Goal of the exercise:
Reproduce the listing below in its entirety. Change nothing.

Source data:
= = = = = = =

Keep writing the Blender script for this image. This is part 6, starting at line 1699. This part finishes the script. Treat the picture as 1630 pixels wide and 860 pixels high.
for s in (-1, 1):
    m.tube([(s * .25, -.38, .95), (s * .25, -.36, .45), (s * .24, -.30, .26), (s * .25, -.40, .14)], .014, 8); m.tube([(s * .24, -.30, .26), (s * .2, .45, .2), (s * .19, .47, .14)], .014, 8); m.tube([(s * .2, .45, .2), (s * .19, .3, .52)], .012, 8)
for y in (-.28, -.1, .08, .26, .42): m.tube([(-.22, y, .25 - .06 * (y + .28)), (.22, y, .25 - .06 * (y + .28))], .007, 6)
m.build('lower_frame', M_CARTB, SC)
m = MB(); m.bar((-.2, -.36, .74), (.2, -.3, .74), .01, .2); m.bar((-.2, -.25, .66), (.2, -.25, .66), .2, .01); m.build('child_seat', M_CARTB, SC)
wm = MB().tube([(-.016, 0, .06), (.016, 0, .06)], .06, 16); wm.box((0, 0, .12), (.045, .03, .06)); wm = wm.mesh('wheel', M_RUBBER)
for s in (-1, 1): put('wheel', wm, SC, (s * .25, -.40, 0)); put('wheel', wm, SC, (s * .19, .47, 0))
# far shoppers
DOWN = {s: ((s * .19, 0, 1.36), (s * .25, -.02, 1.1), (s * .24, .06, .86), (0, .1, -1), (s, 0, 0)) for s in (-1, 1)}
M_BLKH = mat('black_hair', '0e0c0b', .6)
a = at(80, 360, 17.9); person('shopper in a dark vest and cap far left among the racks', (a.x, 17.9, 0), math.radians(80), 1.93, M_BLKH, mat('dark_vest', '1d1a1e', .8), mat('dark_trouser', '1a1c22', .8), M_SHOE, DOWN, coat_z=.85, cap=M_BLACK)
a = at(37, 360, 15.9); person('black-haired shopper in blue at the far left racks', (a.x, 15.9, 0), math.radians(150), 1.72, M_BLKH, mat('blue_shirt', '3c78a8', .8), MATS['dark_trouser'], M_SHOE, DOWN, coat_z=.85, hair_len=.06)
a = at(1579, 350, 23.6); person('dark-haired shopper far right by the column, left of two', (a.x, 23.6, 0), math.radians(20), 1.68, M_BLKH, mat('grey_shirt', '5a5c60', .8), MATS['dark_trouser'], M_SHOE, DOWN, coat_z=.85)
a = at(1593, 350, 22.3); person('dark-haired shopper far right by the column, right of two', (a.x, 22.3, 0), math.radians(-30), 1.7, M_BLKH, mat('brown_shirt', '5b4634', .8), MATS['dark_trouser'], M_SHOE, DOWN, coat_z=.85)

= = = = = = =

Correct result:
Keep writing the Blender script for this image. This is part 6, starting at line 1699. This part finishes the script. Treat the picture as 1630 pixels wide and 860 pixels high.
for s in (-1, 1):
    m.tube([(s * .25, -.38, .95), (s * .25, -.36, .45), (s * .24, -.30, .26), (s * .25, -.40, .14)], .014, 8); m.tube([(s * .24, -.30, .26), (s * .2, .45, .2), (s * .19, .47, .14)], .014, 8); m.tube([(s * .2, .45, .2), (s * .19, .3, .52)], .012, 8)
for y in (-.28, -.1, .08, .26, .42): m.tube([(-.22, y, .25 - .06 * (y + .28)), (.22, y, .25 - .06 * (y + .28))], .007, 6)
m.build('lower_frame', M_CARTB, SC)
m = MB(); m.bar((-.2, -.36, .74), (.2, -.3, .74), .01, .2); m.bar((-.2, -.25, .66), (.2, -.25, .66), .2, .01); m.build('child_seat', M_CARTB, SC)
wm = MB().tube([(-.016, 0, .06), (.016, 0, .06)], .06, 16); wm.box((0, 0, .12), (.045, .03, .06)); wm = wm.mesh('wheel', M_RUBBER)
for s in (-1, 1): put('wheel', wm, SC, (s * .25, -.40, 0)); put('wheel', wm, SC, (s * .19, .47, 0))
# far shoppers
DOWN = {s: ((s * .19, 0, 1.36), (s * .25, -.02, 1.1), (s * .24, .06, .86), (0, .1, -1), (s, 0, 0)) for s in (-1, 1)}
M_BLKH = mat('black_hair', '0e0c0b', .6)
a = at(80, 360, 17.9); person('shopper in a dark vest and cap far left among the racks', (a.x, 17.9, 0), math.radians(80), 1.93, M_BLKH, mat('dark_vest', '1d1a1e', .8), mat('dark_trouser', '1a1c22', .8), M_SHOE, DOWN, coat_z=.85, cap=M_BLACK)
a = at(37, 360, 15.9); person('black-haired shopper in blue at the far left racks', (a.x, 15.9, 0), math.radians(150), 1.72, M_BLKH, mat('blue_shirt', '3c78a8', .8), MATS['dark_trouser'], M_SHOE, DOWN, coat_z=.85, hair_len=.06)
a = at(1579, 350, 23.6); person('dark-haired shopper far right by the column, left of two', (a.x, 23.6, 0), math.radians(20), 1.68, M_BLKH, mat('grey_shirt', '5a5c60', .8), MATS['dark_trouser'], M_SHOE, DOWN, coat_z=.85)
a = at(1593, 350, 22.3); person('dark-haired shopper far right by the column, right of two', (a.x, 22.3, 0), math.radians(-30), 1.7, M_BLKH, mat('brown_shirt', '5b4634', .8), MATS['dark_trouser'], M_SHOE, DOWN, coat_z=.85)